Этот гауптмановский спектакль был в решении Станиславского спектаклем чеховским, продолжавшим «Чайку», исполненным той же точности быта и той же покоряющей лиричности. А в гауптмановском «Микаэле Крамере», поставленном еще через год, эти мотивы трагически сгущаются. Режиссер Станиславский, так чувствующий и воплощающий на сцене природу, так умеющий передавать «настроение» сельской усадьбы, небольшого местечка, здесь воплощает совершенно иное «настроение» угрюмого города, в котором трудно жить и нечем дышать. Здесь одиночество приобретает особые качества одиночества в толпе, в окружении многочисленных людей, каждый из которых занят лишь собой. В то же время люди неодолимо тяготеют друг к другу, объединяются в сообщество фланёров, прогуливающихся по тротуарам, завсегдатаев излюбленных пивных и ресторанов. Центром спектакля было действие, происходившее в аккуратной и аляповатой пивной, где из подвальных окон видны ноги проходящих по улице, где за столиками так оживленны, нагло-развязны пьяные господа, которые травят горбатого художника — поклонника румяной, кокетливой кельнерши. Пьяные ездят верхом друг на друге, визжат и завывают вокруг горбуна — и возвращается тишина, размеренное спокойствие в следующей сцене, мастерской Крамера-отца, где так аккуратны, так благоговейно приготовлены для работы кисти и инструменты гравера.

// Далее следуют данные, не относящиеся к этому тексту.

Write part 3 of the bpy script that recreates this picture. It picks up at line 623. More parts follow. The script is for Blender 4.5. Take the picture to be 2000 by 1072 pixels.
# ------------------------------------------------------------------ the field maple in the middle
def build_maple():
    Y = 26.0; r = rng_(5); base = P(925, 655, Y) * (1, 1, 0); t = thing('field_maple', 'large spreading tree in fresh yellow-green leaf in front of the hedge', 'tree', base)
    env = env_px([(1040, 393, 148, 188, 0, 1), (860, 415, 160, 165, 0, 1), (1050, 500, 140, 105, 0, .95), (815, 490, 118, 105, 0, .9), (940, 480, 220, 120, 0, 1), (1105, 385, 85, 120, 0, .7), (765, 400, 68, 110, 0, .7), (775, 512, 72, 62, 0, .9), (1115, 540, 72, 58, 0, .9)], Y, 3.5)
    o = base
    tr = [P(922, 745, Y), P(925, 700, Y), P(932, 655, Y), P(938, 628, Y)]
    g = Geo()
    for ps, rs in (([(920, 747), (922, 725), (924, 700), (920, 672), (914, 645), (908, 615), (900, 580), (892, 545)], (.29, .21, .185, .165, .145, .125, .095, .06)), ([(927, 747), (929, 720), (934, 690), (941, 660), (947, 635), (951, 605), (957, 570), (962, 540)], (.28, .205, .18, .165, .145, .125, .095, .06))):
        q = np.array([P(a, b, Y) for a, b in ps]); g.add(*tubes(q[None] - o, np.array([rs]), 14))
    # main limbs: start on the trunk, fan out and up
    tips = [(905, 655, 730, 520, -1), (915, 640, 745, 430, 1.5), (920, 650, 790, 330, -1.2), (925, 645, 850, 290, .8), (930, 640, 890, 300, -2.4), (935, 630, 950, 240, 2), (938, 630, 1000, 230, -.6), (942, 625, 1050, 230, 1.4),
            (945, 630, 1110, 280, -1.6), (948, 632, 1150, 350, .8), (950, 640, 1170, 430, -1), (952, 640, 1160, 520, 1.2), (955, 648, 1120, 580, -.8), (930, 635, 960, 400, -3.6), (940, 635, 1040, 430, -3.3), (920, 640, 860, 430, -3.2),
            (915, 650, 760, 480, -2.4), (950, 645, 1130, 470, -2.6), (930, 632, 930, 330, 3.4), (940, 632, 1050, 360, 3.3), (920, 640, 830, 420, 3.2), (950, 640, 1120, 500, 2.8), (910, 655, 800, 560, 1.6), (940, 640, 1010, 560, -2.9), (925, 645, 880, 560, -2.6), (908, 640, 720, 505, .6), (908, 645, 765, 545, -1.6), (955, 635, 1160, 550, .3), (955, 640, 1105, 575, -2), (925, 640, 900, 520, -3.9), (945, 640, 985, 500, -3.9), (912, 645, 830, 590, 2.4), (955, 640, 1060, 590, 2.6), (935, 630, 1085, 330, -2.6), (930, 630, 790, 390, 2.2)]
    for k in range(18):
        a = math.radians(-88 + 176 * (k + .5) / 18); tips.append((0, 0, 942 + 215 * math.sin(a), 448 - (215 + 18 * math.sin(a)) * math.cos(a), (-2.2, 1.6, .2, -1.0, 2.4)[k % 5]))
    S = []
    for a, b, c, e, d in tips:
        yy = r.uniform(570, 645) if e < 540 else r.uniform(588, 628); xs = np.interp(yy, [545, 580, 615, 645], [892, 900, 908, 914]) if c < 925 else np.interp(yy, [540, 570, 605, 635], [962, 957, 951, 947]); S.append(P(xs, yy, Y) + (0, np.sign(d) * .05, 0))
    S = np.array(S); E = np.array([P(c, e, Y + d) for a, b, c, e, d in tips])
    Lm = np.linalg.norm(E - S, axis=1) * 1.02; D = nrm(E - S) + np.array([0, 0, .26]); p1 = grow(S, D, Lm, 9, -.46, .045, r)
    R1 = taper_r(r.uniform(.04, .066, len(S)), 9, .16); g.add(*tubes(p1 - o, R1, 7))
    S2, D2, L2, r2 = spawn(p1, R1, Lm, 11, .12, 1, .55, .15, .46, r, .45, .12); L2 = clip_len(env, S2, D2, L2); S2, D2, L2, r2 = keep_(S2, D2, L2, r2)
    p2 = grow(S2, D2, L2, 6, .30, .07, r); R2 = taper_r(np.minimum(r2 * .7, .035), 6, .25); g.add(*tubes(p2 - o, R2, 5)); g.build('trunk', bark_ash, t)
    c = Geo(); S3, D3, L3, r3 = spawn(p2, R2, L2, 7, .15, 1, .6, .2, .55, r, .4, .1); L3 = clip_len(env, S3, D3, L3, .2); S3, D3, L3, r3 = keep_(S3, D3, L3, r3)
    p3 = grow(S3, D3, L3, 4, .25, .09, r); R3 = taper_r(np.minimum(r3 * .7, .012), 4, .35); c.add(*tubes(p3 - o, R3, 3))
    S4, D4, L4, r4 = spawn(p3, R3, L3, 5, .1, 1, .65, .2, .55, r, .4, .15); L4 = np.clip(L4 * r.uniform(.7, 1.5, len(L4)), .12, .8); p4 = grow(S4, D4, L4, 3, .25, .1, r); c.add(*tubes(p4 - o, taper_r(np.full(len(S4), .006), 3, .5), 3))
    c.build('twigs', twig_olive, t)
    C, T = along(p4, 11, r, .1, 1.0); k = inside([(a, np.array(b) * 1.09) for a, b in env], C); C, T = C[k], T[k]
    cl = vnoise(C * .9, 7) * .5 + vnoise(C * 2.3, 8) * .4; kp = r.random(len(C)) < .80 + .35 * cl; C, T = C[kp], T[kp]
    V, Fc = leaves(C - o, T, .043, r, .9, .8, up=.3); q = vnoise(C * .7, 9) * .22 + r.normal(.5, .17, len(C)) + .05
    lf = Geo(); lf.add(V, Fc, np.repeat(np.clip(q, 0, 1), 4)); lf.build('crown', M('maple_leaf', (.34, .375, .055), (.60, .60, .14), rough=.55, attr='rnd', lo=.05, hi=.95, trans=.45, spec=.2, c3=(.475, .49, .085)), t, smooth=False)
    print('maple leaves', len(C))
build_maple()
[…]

В спектакле Станиславского выходили на первый план два персонажа этой изломанной городской жизни — горбатый Крамер-сын в исполнении Москвина, талантливый, циничный, озлобленный, бесконечно несчастный, и кельнерша Лиза Бенш — Лилина, такая вульгарно-благовоспитанная, такая жеманно-расчетливая со всеми своими поклонниками. Сам Станиславский играл Крамера-отца — чопорного и корректного настолько же, насколько сын его был беспорядочен и циничен. Затянутый в черный сюртук, с застывшим лицом, обрамленным аккуратной бородкой, с размеренным голосом и размеренными жестами — он превращал свое одиночество в уединение, необходимое для работы, которая была для него смыслом и отрадой жизни.